Tuesday, May 16, 2006

The Peace of God

Preached on Tuesday, May 16, 2006 at Low Mass.
(Easter 5, Tuesday: Acts 14:19-28, Psalm 145:9-14, John 14:27-31a)

Often when people talk about peace, they speak as if peace were the same thing as security and safety. Life is full of things we all use to keep us and our things secure: homes with locked door after locked door, alarms, passwords, combinations, and keys; circles of friends that rarely expand; and of course borders that keep us in and other people out. Not only does every safety net have holes; everything that I am safeguarding will at some point crumble away and be forgotten.

The need for endless layers of security and safety stems from fear and it does not lead to peace at all. The Peace which Jesus speaks about is not security or safety. In fact it seems to be the opposite: it’s the peace to be able to let go of all the fears that keep us holding on to things that will fade and separated from all the people that we’ve never met.
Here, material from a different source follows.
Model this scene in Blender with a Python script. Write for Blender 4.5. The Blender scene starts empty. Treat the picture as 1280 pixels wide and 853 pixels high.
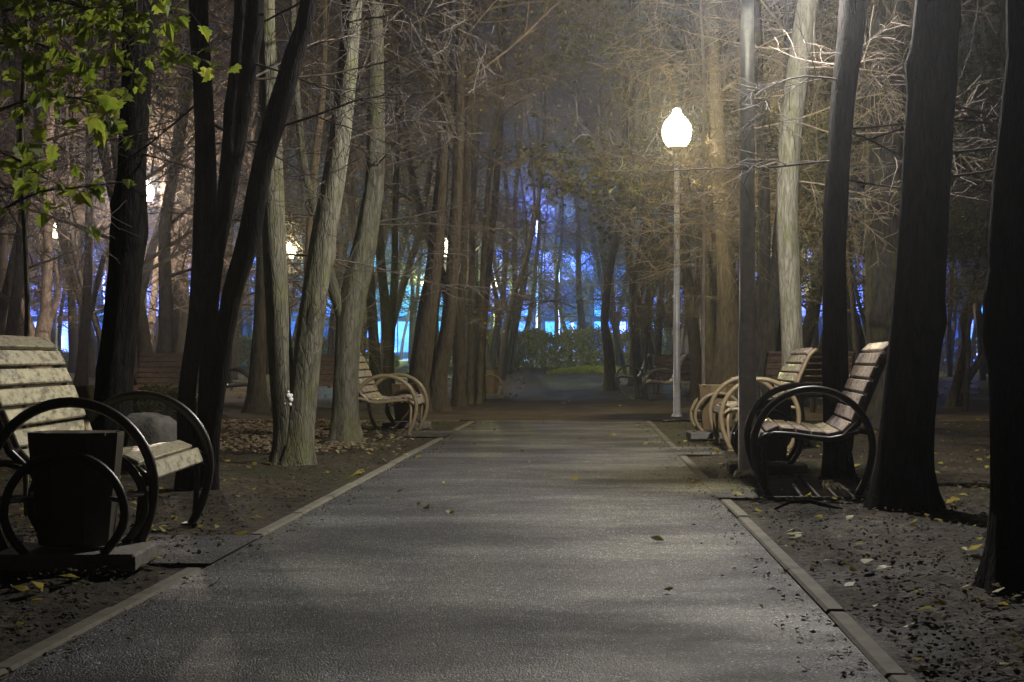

Having that Peace doesn’t mean I should drop everything and live without a care in the world, but it does mean that I am called to live my life moving forward to the unexpected and not try always to stay in the same place doing the same things with the same people.

After Jesus’ death, the first thing his disciples did was to gather in a room and lock the door. They were afraid and they responded to this by closing themselves off from the world and locking the door. Jesus appeared to them in the middle of the locked room. He said to them: "Peace be with you," and he sent them, as we all are, to leave behind their locked up lives and go forth into the world spreading the good news of the risen Lord. In the Acts of the Apostles we see how through the work of these same disciples a door of faith was opened not only to the Jews in Jerusalem but Gentiles throughout the whole world.

The Peace of God takes us beyond false security and fear. It is spread to others by sharing the knowledge and love of God with one another, with our friends, with our neighbors, with those we don't know and have never met and even with our enemies. Like the first disciples may each of us unlock our hearts so that we too can spread the Peace of God to each other and be an open door for the love of God to pass through to all people.